La palabra sexy apareció en la lengua inglesa, como sinónimo explícito de atrevido o indecente, en el último lustro del siglo XIX, hacia el final de la era victoriana y en pleno apogeo de la Belle Époque. Pero fue en torno a 1920 que pasó a ser usada para definir aquella cualidad física de ciertas personas que despierta en otras el deseo sexual. Causa primera de este deslizamiento de sentido parecen haber sido las estrellas de ambos sexos del cine mudo que encendían las fantasías del público, tal Clara Bow, la It Girl original, o Rodolfo Valentino.
A lo largo de las décadas siguientes el cine se afirmó como el proveedor casi exclusivo de sexiness, osando audacias –ver los vestuarios de Adrian para Jean Harlow, en la MGM– que, restringida por las normas de la elegancia, la alta costura no podía permitirse. Sólo recién en los 50, en París, Jacques Fath se atreverá a inocular altas dosis de sensualidad en sus prendas, ya sean vestidos de noche como abrigos de paño o tailleurs, dibujando con cortes sabios siluetas ideales de busto definido y cintura ceñida, inventando escotes y exaltando el strapless, siempre impecable, siempre chic. En las generaciones posteriores hubo quienes supieron manejar la alusión a la voluptuosidad sin perder el equilibrio. Con estéticas y clientelas dispares, Emanuel Ungaro y Sonia Rykiel en los 70, luego Thierry Mugler y el magistral Azzedine Alaia han sido los nombres más destacables en esta área.
En los 90, como efecto colateral de la explosión de la moda en todas direcciones y la consecuente y progresiva nivelación por lo bajo de las categorías del gusto, de lo sexy se enfatizó la x o, más precisamente, la X, como en la clasificación cinematográfica. Ciertas marcas legitimaron el porno light como fuente de referencia para publicidades y pasarelas. Desde entonces, lo sexy en la moda fue devaluándose en cuanto medio de seducción, hasta aparecer como una caricatura anacrónica de la feminidad patriarcal y señal de la decadencia berreta a la que nos rebaja el consumismo.

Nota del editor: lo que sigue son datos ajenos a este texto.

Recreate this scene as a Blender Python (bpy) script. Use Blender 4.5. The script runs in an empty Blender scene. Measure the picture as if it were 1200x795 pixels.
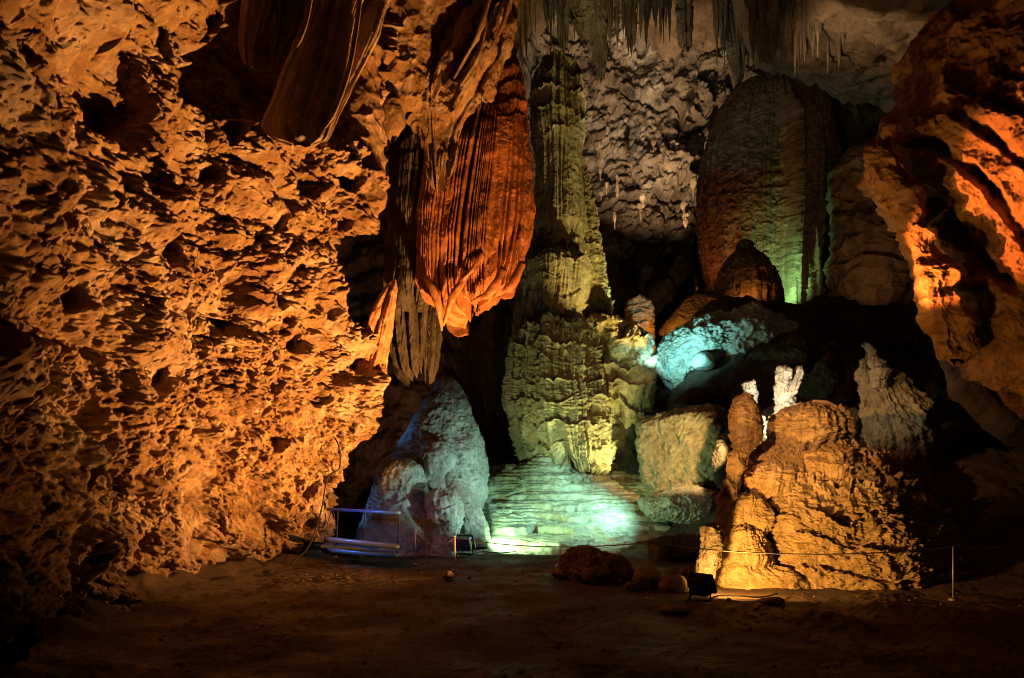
import bpy, bmesh, math, random
import numpy as np
from concurrent.futures import ThreadPoolExecutor
from mathutils import Vector

random.seed(5)
rng = np.random.RandomState(11)
F32 = np.float32
R = math.radians
scene = bpy.context.scene
COL = scene.collection

# ------------------------------------------------------------------ camera model
CAM_H, FPX, HORIZ = 1.6, 820.0, 575.0          # eye height, focal length and horizon row (1200 px wide frame)

def at(px, py, D):
    """world point seen at that place of the frame, D metres away along the floor"""
    return Vector(((px - 600.0) / FPX * D, D, CAM_H + (HORIZ - py) / FPX * D))

# ------------------------------------------------------------------ noise (numpy, threaded)
_p = rng.permutation(256)
PERM = np.concatenate([_p, _p, _p]).astype(np.int32)
_g = rng.normal(size=(256, 3)); _g /= np.linalg.norm(_g, axis=1)[:, None]
GRAD = _g.astype(F32)
RND = rng.rand(256, 3).astype(F32)
POOL = ThreadPoolExecutor(4)

def _chunk(fn, p):
    p = np.ascontiguousarray(p.reshape(-1, 3), dtype=F32)
    parts = [p[i:i + 40000] for i in range(0, len(p), 40000)]
    return np.concatenate(list(POOL.map(fn, parts)))

def _perlin(p):
    i = np.floor(p); f = p - i; i = i.astype(np.int32) & 255
    w = f * f * f * (f * (f * 6 - 15) + 10)
    out = 0
    for dx in (0, 1):
        ax = PERM[i[:, 0] + dx]; wx = w[:, 0] if dx else 1 - w[:, 0]
        for dy in (0, 1):
            ay = PERM[ax + i[:, 1] + dy]; wy = wx * (w[:, 1] if dy else 1 - w[:, 1])
            for dz in (0, 1):
                g = GRAD[PERM[ay + i[:, 2] + dz]]
                d = g[:, 0] * (f[:, 0] - dx) + g[:, 1] * (f[:, 1] - dy) + g[:, 2] * (f[:, 2] - dz)
                out = out + d * wy * (w[:, 2] if dz else 1 - w[:, 2])
    return out

def _worley(p):
    i = np.floor(p); f = p - i; i = i.astype(np.int32) & 255
    f1 = np.full(len(p), 9, F32); f2 = f1.copy()
    for dx in (-1, 0, 1):
        ax = PERM[(i[:, 0] + dx) & 255]
        for dy in (-1, 0, 1):
            ay = PERM[ax + ((i[:, 1] + dy) & 255)]
            for dz in (-1, 0, 1):
                r = RND[PERM[ay + ((i[:, 2] + dz) & 255)]]
                d = (r[:, 0] + dx - f[:, 0]) ** 2 + (r[:, 1] + dy - f[:, 1]) ** 2 + (r[:, 2] + dz - f[:, 2]) ** 2
                f2 = np.minimum(f2, np.maximum(f1, d)); f1 = np.minimum(f1, d)
    return np.stack([np.sqrt(f1), np.sqrt(f2)], 1)

def perlin(P, s=1.0, off=0.0):
    sh = P.shape[:-1]
    return _chunk(_perlin, P * np.asarray(s, F32) + F32(off)).reshape(sh)

def worley(P, s=1.0, off=0.0):
    sh = P.shape[:-1]
    o = _chunk(_worley, P * np.asarray(s, F32) + F32(off))
    return o[:, 0].reshape(sh), o[:, 1].reshape(sh)

def fbm(P, s=1.0, octs=4, gain=0.5, off=0.0, kind='n'):
    s = np.asarray(s, F32); a, out, tot = 1.0, 0, 0
    for k in range(octs):
        n = perlin(P, s * (2.03 ** k), off + 17.3 * k)
        if kind == 'b': n = np.abs(n) * 2 - 0.5
        if kind == 'r': n = 0.5 - np.abs(n) * 2
        out = out + a * n; tot += a; a *= gain
    return out / tot * 1.6

def sstep(a, b, x):
    t = np.clip((x - a) / (b - a), 0, 1)
    return t * t * (3 - 2 * t)

def popcorn(P, s, off=0.0):
    """knobbly cave coral: rounded knobs with deep gaps"""
    W = P + 0.13 / s * np.stack([perlin(P, s * .9, 3.1 + off), perlin(P, s * .9, 9.7 + off), perlin(P, s * .9, 31. + off)], -1)
    f1, f2 = worley(W, s, off)
    return np.sqrt(np.clip(1.0 - (f1 * 1.22) ** 2, 0, 1)) - .35

# ------------------------------------------------------------------ meshes
def tag(o, label=None, cat=None, group=None, kind=None):
    if label: o['label'] = label
    if cat: o['category'] = cat
    if group: o['group'] = group
    if kind: o['kind'] = kind
    return o

def thing(name, loc, label, cat, group=None):
    o = bpy.data.objects.new(name, None)
    o.empty_display_size = .3
    COL.objects.link(o); o.location = loc
    return tag(o, label, cat, group)

def link(name, me, mat, parent=None):
    o = bpy.data.objects.new(name, me); COL.objects.link(o)
    if mat: me.materials.append(mat)
    if parent: o.parent = parent
    return o

def wpos(o):
    v = Vector((0, 0, 0))
    while o: v += o.location; o = o.parent
    return v

def grid_obj(name, P, mat, parent=None, closed=False, origin=None):
    nv, nu = P.shape[:2]
    org = origin if origin is not None else wpos(parent)
    V = (P - np.array(org, F32)).reshape(-1, 3).astype(F32)
    j = np.arange(nv - 1)[:, None]; i = np.arange(nu if closed else nu - 1)[None, :]
    i2 = (i + 1) % nu
    q = np.stack([j * nu + i, j * nu + i2, (j + 1) * nu + i2, (j + 1) * nu + i], -1).reshape(-1).astype(np.int32)
    me = bpy.data.meshes.new(name)
    nf = len(q) // 4
    me.vertices.add(len(V)); me.vertices.foreach_set('co', V.ravel())
    me.loops.add(len(q)); me.loops.foreach_set('vertex_index', q)
    me.polygons.add(nf); me.polygons.foreach_set('loop_start', np.arange(nf, dtype=np.int32) * 4)
    me.polygons.foreach_set('use_smooth', np.ones(nf, bool))
    me.update(calc_edges=True)
    o = link(name, me, mat, parent)
    if parent is None: o.location = org
    return o

def normals(P, closed=False):
    if closed:
        du = np.roll(P, -1, 1) - np.roll(P, 1, 1)
    else:
        du = np.gradient(P, axis=1)
    dv = np.gradient(P, axis=0)
    n = np.cross(du, dv)
    l = np.linalg.norm(n, axis=-1, keepdims=True)
    return n / np.maximum(l, 1e-9)

def catmull(pts, n_per=12):
    pts = np.asarray(pts, float)
    q = np.vstack([2 * pts[0] - pts[1], pts, 2 * pts[-1] - pts[-2]])
    out = []
    for k in range(1, len(q) - 2):
        p0, p1, p2, p3 = q[k - 1:k + 3]
        for t in np.linspace(0, 1, n_per, endpoint=False):
            out.append(.5 * ((2 * p1) + (p2 - p0) * t + (2 * p0 - 5 * p1 + 4 * p2 - p3) * t * t + (3 * p1 - p0 - 3 * p2 + p3) * t ** 3))
    out.append(pts[-1])
    return np.array(out)

RES = 1.0
def ring_body(name, D, sil, mat, parent, disp=None, ratio=1.0, hem=0.0, hemf=3.0, q=1.0, lump=0.0, lumpf=.5, dy=None, seed=0.0, cut=None):
    """a round body of real depth; sil = rows (row, left, right) of its outline at distance D; dy = rows' own shift in depth"""
    s = np.array(sil, float)
    c = np.stack([s[:, 0], (s[:, 1] + s[:, 2]) / 2, (s[:, 2] - s[:, 1]) / 2, np.zeros(len(s)) if dy is None else np.array(dy, float)], 1)
    c = catmull(c, 14)
    c[:, 2] = np.maximum(c[:, 2], .6)
    seg = np.hypot(np.diff(c[:, 0]), np.diff(c[:, 2])); L = np.concatenate([[0], np.cumsum(seg)])
    nv = int(max(30, L[-1] * .85 * 1.25 * q * RES)); nu = int(max(40, c[:, 2].max() * 2 * math.pi * .85 * 0.95 * q * RES))
    t = np.linspace(0, L[-1], nv)
    cc = np.stack([np.interp(t, L, c[:, k]) for k in range(4)], 1)
    th = np.linspace(0, 2 * math.pi, nu, endpoint=False)
    z = CAM_H + (HORIZ - cc[:, 0]) / FPX * D
    cx = (cc[:, 1] - 600) / FPX * D; r = cc[:, 2] / FPX * D
    C, S = np.cos(th)[None, :], np.sin(th)[None, :]
    P = np.stack([cx[:, None] + r[:, None] * C, D + cc[:, 3][:, None] + ratio * r[:, None] * S, np.repeat(z[:, None], nu, 1)], -1)
    R0 = float(r.mean())
    Q = np.stack([C * R0 + 0 * P[..., 0], S * R0 + 0 * P[..., 0], P[..., 2]], -1) + seed * 13.7
    v = np.repeat(np.linspace(0, 1, nv)[:, None], nu, 1)
    if lump:
        P = P + normals(P, True) * (fbm(P, lumpf, 2, off=seed * 5.1) * lump)[..., None] * np.minimum(1, r / max(R0, 1e-6))[:, None, None]
    if disp is not None:
        N = normals(P, True)
        d = disp(P, Q, np.repeat(th[None, :], nv, 0), v)
        d = d * np.minimum(1, r / (0.5 * R0) + .15)[:, None]
        P = P + N * d[..., None]
    if hem:
        hz = fbm(np.stack([C[0] * R0, S[0] * R0, 0 * th], -1)[None] + seed, hemf, 3)[0]
        P[..., 2] -= hem * (hz[None, :] + .25) * sstep(.62, 1, v)
    if cut:
        P[..., 2] -= np.interp(np.cos(th), cut[0], cut[1])[None, :] * sstep(.45, .98, v)
    return grid_obj(name, P, mat, parent, True)

def flow(tier=0., tf=1., flute=0., ff=5., fz=.06, rough=.02, rf=5., rip=0., ripf=6., pop=0., pf=4., sharp=1.6, tm=None):
    """flowstone: drip tiers with ragged lips, vertical flutes, small wavy ripples; tm fades the tiers"""
    def f(P, Q, th, v):
        d = rough * 1.3 * fbm(P, rf, 5, .62)
        fl = 0
        if flute or tier:
            fl = fbm(Q, (ff, ff, ff * fz), 3, .6, 2.2, 'r')
            d = d + flute * fl * (.55 + .9 * sstep(-.3, .3, perlin(Q, (ff * .3, ff * .3, ff * .12), 7.7)))
        if tier:
            n = fbm(Q, (tf * .5, tf * .5, tf * .3), 4, .6, 8.8)
            t = Q[..., 2] * tf + 1.15 * n + .20 * fl
            k = np.floor(t); saw = t - k
            h = np.abs(np.sin(k * 12.9898 + 78.2) * 43758.5453) % 1.0
            m = .12 + .88 * sstep(-.2, .3, perlin(Q, (tf * .75, tf * .75, tf * .9), 4.4))
            if tm is not None: m = m * tm(P, v)
            d = d + tier * (.45 + .55 * h) * m * ((1 - saw) ** sharp)
            d = d - tier * .5 * m * sstep(.90, 1, saw)
        if rip:
            n = perlin(Q, (ripf * .35, ripf * .35, ripf * .35), 1.4)
            r_ = fbm(Q + (n * .35 / ripf * 3)[..., None] * np.array([0, 0, 1]), (ripf * .6, ripf * .6, ripf * 1.5), 3, .6, 6.1, 'r')
            d = d + rip * r_
        if pop:
            d = d + pop * popcorn(P, pf)
        return d
    return f

def rocky(a=.2, s=.6, octs=6, pop=0., pf=3., layer=0., lf=2., crack=0., cf=.8):
    def f(P, Q, th, v):
        d = a * fbm(P, s, octs, .52)
        if pop: d = d + pop * popcorn(P, pf)
        if layer:
            t = P[..., 2] * lf + 1.2 * fbm(P, .5, 3)
            d = d + layer * (np.abs((t % 1) - .5) * 2) ** .5 * (.4 + perlin(P, .8))
        if crack:
            f1, f2 = worley(P + .3 * fbm(P, 1.2, 2)[..., None], cf)
            d = d - crack * (1 - sstep(0, .14, f2 - f1))
        return d
    return f

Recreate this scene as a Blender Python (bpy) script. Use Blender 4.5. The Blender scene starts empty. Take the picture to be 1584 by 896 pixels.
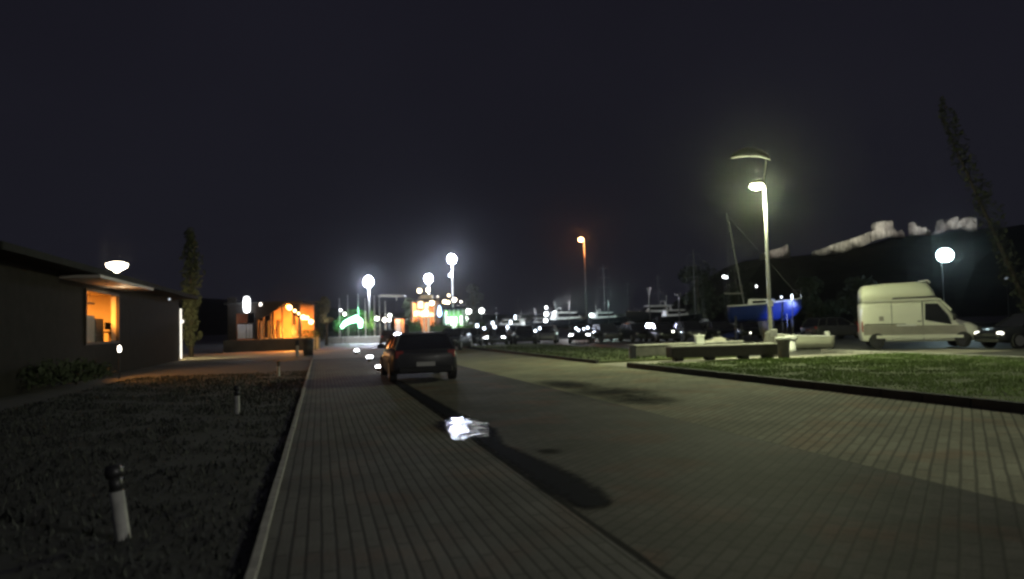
import bpy, bmesh, math, random
from mathutils import Vector, Matrix
random.seed(11)
rnd = random.random
def U(a, b): return a + (b - a) * rnd()
SC = bpy.context.scene
COL = SC.collection

# ------------------------------------------------------------------ camera
F = 1174.0                       # focal length in photo pixels (1584 wide)
CAMH = 1.5
cam_d = bpy.data.cameras.new('camera'); cam = bpy.data.objects.new('camera', cam_d); COL.objects.link(cam)
cam_d.sensor_width = 36; cam_d.lens = F / 1584 * 36
cam_d.clip_start = 0.1; cam_d.clip_end = 6000
PITCH = math.atan(56 / F); ROLL = math.radians(-1.6)
M = Matrix.Translation((0, 0, CAMH)) @ Matrix.Rotation(math.radians(90) + PITCH, 4, 'X') @ Matrix.Rotation(ROLL, 4, 'Z')
cam.matrix_world = M
SC.camera = cam
cam_d.dof.use_dof = True; cam_d.dof.focus_distance = 14.0; cam_d.dof.aperture_fstop = 0.9

# ------------------------------------------------------------------ world, exposure
w = bpy.data.worlds.new("World"); SC.world = w; w.use_nodes = True
nt = w.node_tree; bg = nt.nodes['Background']
tc = nt.nodes.new('ShaderNodeTexCoord'); sx = nt.nodes.new('ShaderNodeSeparateXYZ')
nt.links.new(tc.outputs['Generated'], sx.inputs[0])
cr = nt.nodes.new('ShaderNodeValToRGB')
cr.color_ramp.elements[0].position = 0.0; cr.color_ramp.elements[0].color = (0.0102, 0.0102, 0.0150, 1)
cr.color_ramp.elements[1].position = 1.0; cr.color_ramp.elements[1].color = (0.018, 0.017, 0.022, 1)
e = cr.color_ramp.elements.new(0.45); e.color = (0.0086, 0.0082, 0.0132, 1)
nt.links.new(sx.outputs['Z'], cr.inputs[0])
nz = nt.nodes.new('ShaderNodeTexNoise'); nz.inputs['Scale'].default_value = 2.2; nz.inputs['Detail'].default_value = 5
nt.links.new(tc.outputs['Generated'], nz.inputs['Vector'])
mr = nt.nodes.new('ShaderNodeMapRange'); mr.inputs['To Min'].default_value = 0.75; mr.inputs['To Max'].default_value = 1.3
nt.links.new(nz.outputs['Fac'], mr.inputs['Value'])
nt.links.new(cr.outputs['Color'], bg.inputs['Color']); nt.links.new(mr.outputs['Result'], bg.inputs['Strength'])
SC.view_settings.view_transform = 'Standard'; SC.view_settings.look = 'None'
SC.view_settings.exposure = 0; SC.view_settings.gamma = 1
SC.render.engine = 'CYCLES'
SC.cycles.use_denoising = True
SC.cycles.max_bounces = 5; SC.cycles.diffuse_bounces = 2; SC.cycles.glossy_bounces = 3
SC.cycles.transparent_max_bounces = 6; SC.cycles.volume_bounces = 0
SC.cycles.sample_clamp_indirect = 3.0
SC.cycles.pixel_filter_type = 'BLACKMAN_HARRIS'; SC.cycles.filter_width = 2.6
SC.cycles.use_light_tree = True

# ------------------------------------------------------------------ pixel helpers: a pixel and a real distance give a point
def ray(px, py):
    return M.to_3x3() @ Vector(((px - 792) / F, -(py - 448) / F, -1))
def at(px, py, D):
    r = ray(px, py); return Vector((0, 0, CAMH)) + r * (D / r.y)
def gnd(px, D, z=0.0):                       # point on the ground under this column at distance D
    py = 504 - (px - 792) * 0.0279
    p = at(px, py, D)
    for _ in range(6):                       # follow the column down to z
        py += (p.z - z) / D * F; p = at(px, py, D)
    return Vector((p.x, p.y, z))
def hz(px, py, D): return at(px, py, D).z
RA = math.atan(0.254); u_ = Vector((-math.sin(RA), math.cos(RA), 0)); v_ = Vector((math.cos(RA), math.sin(RA), 0))
def R(t, s, z=0): return v_ * t + u_ * s + Vector((0, 0, z))
def road_hit(px, py, t0):                     # pixel ray against the vertical plane t = t0 of the road frame
    r = ray(px, py); k = t0 / r.dot(v_); p = Vector((0, 0, CAMH)) + r * k
    return p.dot(u_), p.z

# ------------------------------------------------------------------ materials
MAT = {}
def mat(name, col, rough=0.7, metal=0.0, var=0.15, scale=6.0, bump=0.0, spec=0.5, coat=0.0):
    if name in MAT: return MAT[name]
    m = bpy.data.materials.new(name); m.use_nodes = True; n = m.node_tree; b = n.nodes['Principled BSDF']
    b.inputs['Roughness'].default_value = rough; b.inputs['Metallic'].default_value = metal
    b.inputs['Specular IOR Level'].default_value = spec; b.inputs['Coat Weight'].default_value = coat
    t = n.nodes.new('ShaderNodeTexCoord'); q = n.nodes.new('ShaderNodeTexNoise')
    q.inputs['Scale'].default_value = scale; q.inputs['Detail'].default_value = 6; q.inputs['Roughness'].default_value = 0.65
    n.links.new(t.outputs['Object'], q.inputs['Vector'])
    mx = n.nodes.new('ShaderNodeValToRGB')
    mx.color_ramp.elements[0].position = 0.3; mx.color_ramp.elements[1].position = 0.7
    mx.color_ramp.elements[0].color = tuple(c * (1 - var) for c in col) + (1,)
    mx.color_ramp.elements[1].color = tuple(min(1, c * (1 + var)) for c in col) + (1,)
    n.links.new(q.outputs['Fac'], mx.inputs[0]); n.links.new(mx.outputs[0], b.inputs['Base Color'])
    if bump:
        bp = n.nodes.new('ShaderNodeBump'); bp.inputs['Strength'].default_value = bump; bp.inputs['Distance'].default_value = 0.02
        n.links.new(q.outputs['Fac'], bp.inputs['Height']); n.links.new(bp.outputs[0], b.inputs['Normal'])
    MAT[name] = m; return m
def em(name, col, s):
    if name in MAT: return MAT[name]
    m = bpy.data.materials.new(name); m.use_nodes = True; n = m.node_tree; b = n.nodes['Principled BSDF']
    b.inputs['Base Color'].default_value = (0.8, 0.8, 0.8, 1)
    b.inputs['Emission Color'].default_value = (*col, 1); b.inputs['Emission Strength'].default_value = s
    MAT[name] = m; return m
def glass(name, col=(0.02, 0.02, 0.025)):
    m = mat(name, col, 0.08, 0, 0.05, 2, 0, 0.6, 0.5); return m
def paver(name, c1, c2, mortar, rot, bw, rh, msize=0.012, rough=0.62, stain=0.35, tint=None):
    m = bpy.data.materials.new(name); m.use_nodes = True; n = m.node_tree; b = n.nodes['Principled BSDF']
    t = n.nodes.new('ShaderNodeTexCoord'); mp = n.nodes.new('ShaderNodeMapping'); mp.inputs['Rotation'].default_value = (0, 0, rot)
    n.links.new(t.outputs['Object'], mp.inputs['Vector'])
    wn = n.nodes.new('ShaderNodeTexNoise'); wn.inputs['Scale'].default_value = 1.1; wn.inputs['Detail'].default_value = 2
    n.links.new(t.outputs['Object'], wn.inputs['Vector'])
    wm = n.nodes.new('ShaderNodeVectorMath'); wm.operation = 'MULTIPLY_ADD'; wm.inputs[1].default_value = (0.03, 0.03, 0)
    n.links.new(wn.outputs['Color'], wm.inputs[0]); n.links.new(mp.outputs[0], wm.inputs[2])
    br = n.nodes.new('ShaderNodeTexBrick'); br.inputs['Scale'].default_value = 1
    br.inputs['Brick Width'].default_value = bw; br.inputs['Row Height'].default_value = rh
    br.inputs['Mortar Size'].default_value = msize; br.inputs['Mortar Smooth'].default_value = 0.6; br.inputs['Bias'].default_value = 0
    br.inputs['Color1'].default_value = (*c1, 1); br.inputs['Color2'].default_value = (*c2, 1); br.inputs['Mortar'].default_value = (*mortar, 1)
    n.links.new(wm.outputs[0], br.inputs['Vector'])
    ns = n.nodes.new('ShaderNodeTexNoise'); ns.inputs['Scale'].default_value = 0.55; ns.inputs['Detail'].default_value = 8; ns.inputs['Roughness'].default_value = 0.68
    n.links.new(t.outputs['Object'], ns.inputs['Vector'])
    rp = n.nodes.new('ShaderNodeMapRange'); rp.inputs['From Min'].default_value = 0.3; rp.inputs['From Max'].default_value = 0.7
    rp.inputs['To Min'].default_value = 1 - stain; rp.inputs['To Max'].default_value = 1 + stain * 0.5
    n.links.new(ns.outputs['Fac'], rp.inputs['Value'])
    fn = n.nodes.new('ShaderNodeTexNoise'); fn.inputs['Scale'].default_value = 60; fn.inputs['Detail'].default_value = 3
    n.links.new(t.outputs['Object'], fn.inputs['Vector'])
    fp = n.nodes.new('ShaderNodeMapRange'); fp.inputs['From Min'].default_value = 0.3; fp.inputs['From Max'].default_value = 0.7
    fp.inputs['To Min'].default_value = 0.72; fp.inputs['To Max'].default_value = 1.28
    n.links.new(fn.outputs['Fac'], fp.inputs['Value'])
    mu = n.nodes.new('ShaderNodeMath'); mu.operation = 'MULTIPLY'
    n.links.new(rp.outputs[0], mu.inputs[0]); n.links.new(fp.outputs[0], mu.inputs[1])
    vm = n.nodes.new('ShaderNodeVectorMath'); vm.operation = 'SCALE'
    n.links.new(br.outputs['Color'], vm.inputs[0]); n.links.new(mu.outputs[0], vm.inputs['Scale'])
    # reddish pavers scattered in loose patches
    rn = n.nodes.new('ShaderNodeTexNoise'); rn.inputs['Scale'].default_value = 0.9; rn.inputs['Detail'].default_value = 4
    n.links.new(mp.outputs[0], rn.inputs['Vector'])
    rr = n.nodes.new('ShaderNodeMapRange'); rr.inputs['From Min'].default_value = 0.52; rr.inputs['From Max'].default_value = 0.66
    n.links.new(rn.outputs['Fac'], rr.inputs['Value'])
    mx = n.nodes.new('ShaderNodeMix'); mx.data_type = 'RGBA'; mx.blend_type = 'MULTIPLY'
    mx.inputs['B'].default_value = (*(tint or (1.12, 0.92, 0.86)), 1)
    n.links.new(rr.outputs[0], mx.inputs['Factor']); n.links.new(vm.outputs[0], mx.inputs['A'])
    n.links.new(mx.outputs['Result'], b.inputs['Base Color'])
    b.inputs['Roughness'].default_value = rough + .2; b.inputs['Specular IOR Level'].default_value = .12
    bp = n.nodes.new('ShaderNodeBump'); bp.inputs['Strength'].default_value = 0.35; bp.inputs['Distance'].default_value = 0.004
    ad = n.nodes.new('ShaderNodeMath'); ad.operation = 'MULTIPLY_ADD'; ad.inputs[1].default_value = -1; 
    n.links.new(br.outputs['Fac'], ad.inputs[0]); n.links.new(fn.outputs['Fac'], ad.inputs[2])
    n.links.new(ad.outputs[0], bp.inputs['Height']); n.links.new(bp.outputs[0], b.inputs['Normal'])
    MAT[name] = m; return m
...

La mejor seducción prescinde de las prendas vistosas que funcionan como muletas eróticas. En una época en la que gente de todos los tipos, despegada del mandato binario, opta por llevar prendas sin género determinado, ningún efecto indumentario, ningún modo de actuación social se ve más innecesario y menos atractivo que el repertorio erótico que se identifica popularmente con la palabra sexy.